2023年3月1日現在、建設業、電気機器、小売業を中心に78社が参加しています。その中には既に目標を達成している企業もあります。(2018年城南信用金庫)

RE100に参加している日本企業

業種 企業名
建設業 旭化成ホームズ, 安藤・間, インフロニア・ホールディングス, 熊谷組, 住友林業, 積水ハウス, 大東建託, 大和ハウス工業, 東急建設, 戸田建設, 西松建設, LIXILグループ
食料品 アサヒグループホールディングス, 味の素, キリンホールディングス, 日清食品ホールディングス, 明治ホールディングス
化学 花王, 資生堂, 積水化学工業
医薬品 エーザイ, 大塚ホールディングス, 小野薬品工業, 第一三共
ゴム製品 住友ゴム工業
ガラス・土石製品 TOTO, 日本ガイシ
非鉄金属 フジクラ
金属製品 ノーリツ
電気機器 アドバンテスト, カシオ計算機, コニカミノルタ, セイコーエプソン, ソニーグループ, ダイヤモンドエレクトリックホールディングス, TDK, ニコン, 日本電気, パナソニックホールディングス, 浜松ホトニクス, 富士通, 富士フイルムホールディングス, 村田製作所, リコー, ローム
精密機器 島津製作所, HOYA
その他製品 アシックス, オカムラ
陸運業 東急
情報・通信業 Zホールディングス, BIPROGYグループ, 野村総合研究所
小売業 アスクル, イオン, コープさっぽろ, J.フロント リテイリング, セブン&アイ・ホールディングス, 高島屋, 丸井グループ, ワタミ
銀行業 城南信用金庫
不動産 いちご、ジャパンリアルエステイト投資法人、東急不動産、野村不動産ホールディングス、ヒューリック、東京建物、三井不動産、三菱地所、森ビル
金融・保険業 第一生命保険, T&Dホールディングス
その他金融業 アセットマネジメントOne, 芙蓉総合リース
サービス業 エンビプロ・ホールディングス、セコム、楽天

 

 

RE100参加基準

幅広い企業が参加しているRE100ですが、参加には基準があります。
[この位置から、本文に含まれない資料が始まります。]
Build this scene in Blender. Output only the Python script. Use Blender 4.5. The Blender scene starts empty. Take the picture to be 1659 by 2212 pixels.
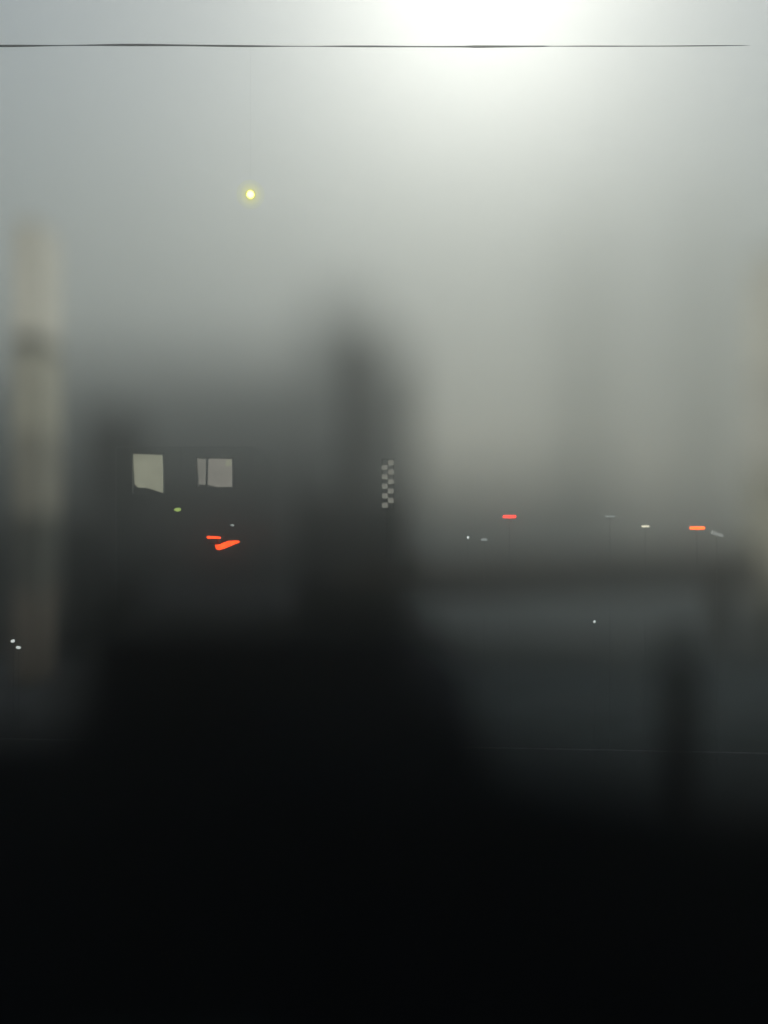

業種により基準は異なりますが、大まかな基準は下記になります。

・年間消費電力が100GWh以上(日本企業は50GWh以上)で有る事

・年間消費電力が100GWh未満(日本企業は50GWh未満)の場合は事務局が重視している項目を1つ以上有している場合は加盟の可能性あり

・非対象企業(業種):化石燃料、航空、軍需産業、ギャンブル、たばこ、主業が発電

 

RE100参加要件

・RE100達成の目標年を2050年までと設定

・2030年までに60%、2040年までに90%の中間目標の設定

・グループ全体で加入(一定の条件下で例外有り)

・毎年進捗の報告義務(売上等企業情報、目標、電力消費の実績等)

RE100申込方法

申込書に国、企業名、業種、売上、従業員数、Twitterハンドル、全消費電⼒量、再エネ消費量、再エネ化率、⽬標(再エネ100%達成年、中間⽬標)を記入しRE100事務局(info@re100.org)へ提出。入会時に会費Gold(年会費$15,000)、Standard(年会費$5,000)の支払い。

 

まとめ

再エネ電力は、環境に優しく、化石燃料を使用しないため、温暖化防止に貢献することができます。また、再エネ市場の成長によりコストが低下しており、長期的な見通しでは経済的にも有利です。これらの理由から、再エネ電力の利用は、持続可能な社会を実現するために重要です。

但し現在再エネ電力は一般の電力よりも価格は高い傾向にあり企業の利益を圧迫しています。RE100の推進には私達個人の後押しが必要です。消費活動、投資活動も環境に配慮して頑張っている企業を応援する気持ちを忘れずに選択したいものです。